We're having some friends over for dinner next weekend and I can't wait. I'm spending every evening pouring over my cook books and am trying to decide what to cook. I love to have a theme to my dinner parties - this time I'm thinking Greek food...I was going to do Halloween, but it's a bit childish LOL.

I might start with olives, hummous, taramasalata and pitta bread. Then follow with a Greek lamb stew with Orzo (little pasta), a spinach and feta filo pie and a greek salad. Pudding will be baklava's if I am brave enough to try to make some...

Oooh I love planning menus!

Bess - I love your idea of having a present hunt. Party bags are a pain in the neck!
 
LOL Laura - Maybe I should drop some of those "eyeball" sweets popular at Halloween into my stew....that would freak my guests out :D:D:D

Yesterday I ate my weight in crackers - plain boring crackers as it was the only thing we had in the house. We'd bought a big box from CostCo a few weeks ago and I dread to think how many I ate. In the end there was only digestives left and they went in the bin....I went to bed really uncomfortable and cross.

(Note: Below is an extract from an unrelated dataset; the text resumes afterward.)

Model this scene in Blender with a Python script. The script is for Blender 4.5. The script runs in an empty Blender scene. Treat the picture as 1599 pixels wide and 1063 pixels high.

Today I've tried something new - actually who am I fooling I've tried this before - still...

Basically I've really tried to relax and just eat what I want when I want, but keeping the portion sizes small. I've worked out how much I've had and it's come to just under 1500 and I've eaten well. It just goes to show that if I don't overdo it I could easily maintain. Now I just need to figure out how I make every day like today....

I've been to Aquafit tonight and it was really good - my arms are killing me now.